Após o episódio, a gastronomia lhe pareceu um campo aberto, apropriado para exercer seu talento em captar tendências e transformá-las em negócio. Foi assim que ele se questionou: por que só existiam restaurantes japoneses na Liberdade? A resposta foi a abertura do Sushi Company com o toque de Lalo, ou seja, um restaurante japonês com uma nova proposta, que misturava uma arquitetura moderninha, para agradar ao público dos Jardins, e um cardápio com… rodízio! O sucesso foi tamanho que o restaurante se tornou um divisor de águas, dando início a tudo que conhecemos sobre os restaurantes japoneses atuais.

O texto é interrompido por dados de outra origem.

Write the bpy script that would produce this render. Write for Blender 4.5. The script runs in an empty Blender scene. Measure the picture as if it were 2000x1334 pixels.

O sucesso também o levou a adotar outro lema para o mundo dos negócios. “Se o investimento inicial tiver sido recuperado e se te oferecerem quatro vezes (ou mais) a receita bruta mensal, venda!”. Foi assim que ele passou a fazer o que gosta: criar sucessos, vender e criar outros. Foi assim com casas como Limone, Sprazza e Jotaka. “O Limone foi a confirmação do meu sucesso. Todo mundo queria ser meu sócio. Daí inovei também com modelos de negócios onde uma casa tinha um pool de sócios”, conta.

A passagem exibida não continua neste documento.